Request | Your task is to repeat the entries underneath exactly, minus the pictures.

_ _ _ _

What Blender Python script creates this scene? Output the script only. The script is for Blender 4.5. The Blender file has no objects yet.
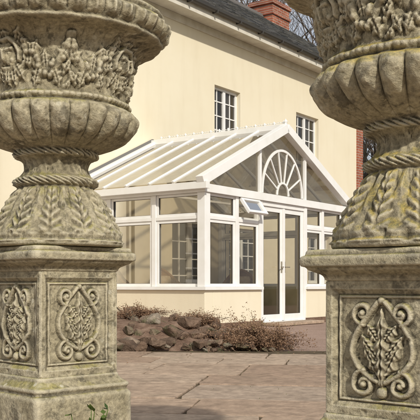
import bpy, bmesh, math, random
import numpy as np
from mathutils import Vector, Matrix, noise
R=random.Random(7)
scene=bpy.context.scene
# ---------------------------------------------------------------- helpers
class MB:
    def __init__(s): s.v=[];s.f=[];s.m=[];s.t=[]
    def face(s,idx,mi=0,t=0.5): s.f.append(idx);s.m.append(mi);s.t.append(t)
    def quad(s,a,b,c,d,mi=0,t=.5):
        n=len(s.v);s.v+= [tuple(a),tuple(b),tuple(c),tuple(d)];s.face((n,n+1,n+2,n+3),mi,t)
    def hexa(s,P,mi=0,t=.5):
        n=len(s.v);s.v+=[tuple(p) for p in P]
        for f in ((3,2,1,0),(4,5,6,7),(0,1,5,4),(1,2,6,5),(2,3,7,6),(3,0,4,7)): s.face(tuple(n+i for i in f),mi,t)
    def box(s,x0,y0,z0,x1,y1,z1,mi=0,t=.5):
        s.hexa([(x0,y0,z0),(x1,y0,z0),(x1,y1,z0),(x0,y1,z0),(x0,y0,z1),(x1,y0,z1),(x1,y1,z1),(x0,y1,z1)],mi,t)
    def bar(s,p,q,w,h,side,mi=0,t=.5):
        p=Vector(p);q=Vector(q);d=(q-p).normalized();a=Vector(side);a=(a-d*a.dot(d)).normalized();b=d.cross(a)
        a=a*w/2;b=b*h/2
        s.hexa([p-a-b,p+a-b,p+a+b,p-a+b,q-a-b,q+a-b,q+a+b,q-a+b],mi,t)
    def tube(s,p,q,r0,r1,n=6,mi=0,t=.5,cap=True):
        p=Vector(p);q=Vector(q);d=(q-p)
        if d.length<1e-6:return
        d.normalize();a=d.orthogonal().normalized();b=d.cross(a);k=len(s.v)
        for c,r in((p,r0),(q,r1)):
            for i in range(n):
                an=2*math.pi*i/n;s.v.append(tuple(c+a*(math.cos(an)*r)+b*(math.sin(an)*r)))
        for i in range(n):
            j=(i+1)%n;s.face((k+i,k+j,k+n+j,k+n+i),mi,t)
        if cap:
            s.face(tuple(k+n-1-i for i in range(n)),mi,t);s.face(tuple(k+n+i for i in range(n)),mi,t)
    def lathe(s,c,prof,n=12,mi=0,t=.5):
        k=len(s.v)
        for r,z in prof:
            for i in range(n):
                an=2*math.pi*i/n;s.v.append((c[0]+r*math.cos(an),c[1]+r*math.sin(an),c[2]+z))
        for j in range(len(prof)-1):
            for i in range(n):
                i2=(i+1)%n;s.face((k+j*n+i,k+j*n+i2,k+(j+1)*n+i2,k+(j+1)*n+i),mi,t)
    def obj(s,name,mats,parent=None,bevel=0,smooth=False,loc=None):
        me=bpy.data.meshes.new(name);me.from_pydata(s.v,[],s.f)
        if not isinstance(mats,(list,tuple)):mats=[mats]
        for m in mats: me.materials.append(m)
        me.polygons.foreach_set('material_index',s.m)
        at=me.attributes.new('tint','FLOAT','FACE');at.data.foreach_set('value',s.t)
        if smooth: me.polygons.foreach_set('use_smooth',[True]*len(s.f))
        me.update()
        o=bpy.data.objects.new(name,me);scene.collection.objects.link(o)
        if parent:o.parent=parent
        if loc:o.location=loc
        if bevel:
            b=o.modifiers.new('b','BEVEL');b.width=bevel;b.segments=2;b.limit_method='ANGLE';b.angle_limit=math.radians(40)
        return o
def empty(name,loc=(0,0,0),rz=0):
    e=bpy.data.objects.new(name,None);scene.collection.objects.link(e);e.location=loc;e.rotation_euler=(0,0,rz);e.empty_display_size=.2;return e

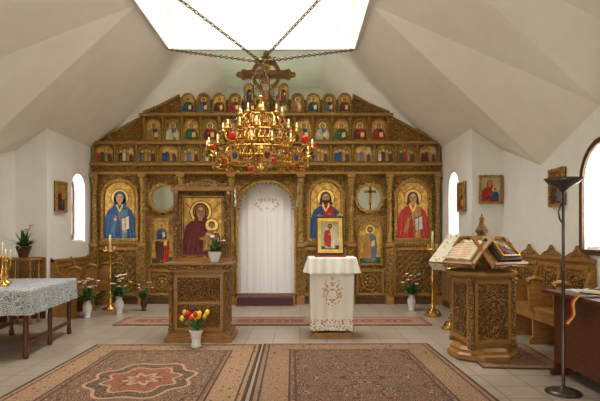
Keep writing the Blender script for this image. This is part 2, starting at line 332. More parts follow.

_ _ _ _

Solution to this task |
What Blender Python script creates this scene? Output the script only. The script is for Blender 4.5. The Blender file has no objects yet.
import bpy, bmesh, math, random
import numpy as np
from mathutils import Vector, Matrix, noise
R=random.Random(7)
scene=bpy.context.scene
# ---------------------------------------------------------------- helpers
class MB:
    def __init__(s): s.v=[];s.f=[];s.m=[];s.t=[]
    def face(s,idx,mi=0,t=0.5): s.f.append(idx);s.m.append(mi);s.t.append(t)
    def quad(s,a,b,c,d,mi=0,t=.5):
        n=len(s.v);s.v+= [tuple(a),tuple(b),tuple(c),tuple(d)];s.face((n,n+1,n+2,n+3),mi,t)
    def hexa(s,P,mi=0,t=.5):
        n=len(s.v);s.v+=[tuple(p) for p in P]
        for f in ((3,2,1,0),(4,5,6,7),(0,1,5,4),(1,2,6,5),(2,3,7,6),(3,0,4,7)): s.face(tuple(n+i for i in f),mi,t)
    def box(s,x0,y0,z0,x1,y1,z1,mi=0,t=.5):
        s.hexa([(x0,y0,z0),(x1,y0,z0),(x1,y1,z0),(x0,y1,z0),(x0,y0,z1),(x1,y0,z1),(x1,y1,z1),(x0,y1,z1)],mi,t)
    def bar(s,p,q,w,h,side,mi=0,t=.5):
        p=Vector(p);q=Vector(q);d=(q-p).normalized();a=Vector(side);a=(a-d*a.dot(d)).normalized();b=d.cross(a)
        a=a*w/2;b=b*h/2
        s.hexa([p-a-b,p+a-b,p+a+b,p-a+b,q-a-b,q+a-b,q+a+b,q-a+b],mi,t)
    def tube(s,p,q,r0,r1,n=6,mi=0,t=.5,cap=True):
        p=Vector(p);q=Vector(q);d=(q-p)
        if d.length<1e-6:return
        d.normalize();a=d.orthogonal().normalized();b=d.cross(a);k=len(s.v)
        for c,r in((p,r0),(q,r1)):
            for i in range(n):
                an=2*math.pi*i/n;s.v.append(tuple(c+a*(math.cos(an)*r)+b*(math.sin(an)*r)))
        for i in range(n):
            j=(i+1)%n;s.face((k+i,k+j,k+n+j,k+n+i),mi,t)
        if cap:
            s.face(tuple(k+n-1-i for i in range(n)),mi,t);s.face(tuple(k+n+i for i in range(n)),mi,t)
    def lathe(s,c,prof,n=12,mi=0,t=.5):
        k=len(s.v)
        for r,z in prof:
            for i in range(n):
                an=2*math.pi*i/n;s.v.append((c[0]+r*math.cos(an),c[1]+r*math.sin(an),c[2]+z))
        for j in range(len(prof)-1):
            for i in range(n):
                i2=(i+1)%n;s.face((k+j*n+i,k+j*n+i2,k+(j+1)*n+i2,k+(j+1)*n+i),mi,t)
    def obj(s,name,mats,parent=None,bevel=0,smooth=False,loc=None):
        me=bpy.data.meshes.new(name);me.from_pydata(s.v,[],s.f)
        if not isinstance(mats,(list,tuple)):mats=[mats]
        for m in mats: me.materials.append(m)
        me.polygons.foreach_set('material_index',s.m)
        at=me.attributes.new('tint','FLOAT','FACE');at.data.foreach_set('value',s.t)
        if smooth: me.polygons.foreach_set('use_smooth',[True]*len(s.f))
        me.update()
        o=bpy.data.objects.new(name,me);scene.collection.objects.link(o)
        if parent:o.parent=parent
        if loc:o.location=loc
        if bevel:
            b=o.modifiers.new('b','BEVEL');b.width=bevel;b.segments=2;b.limit_method='ANGLE';b.angle_limit=math.radians(40)
        return o
def empty(name,loc=(0,0,0),rz=0):
    e=bpy.data.objects.new(name,None);scene.collection.objects.link(e);e.location=loc;e.rotation_euler=(0,0,rz);e.empty_display_size=.2;return e

Keep writing the Blender script for this image. This is part 2, starting at line 332. More parts follow.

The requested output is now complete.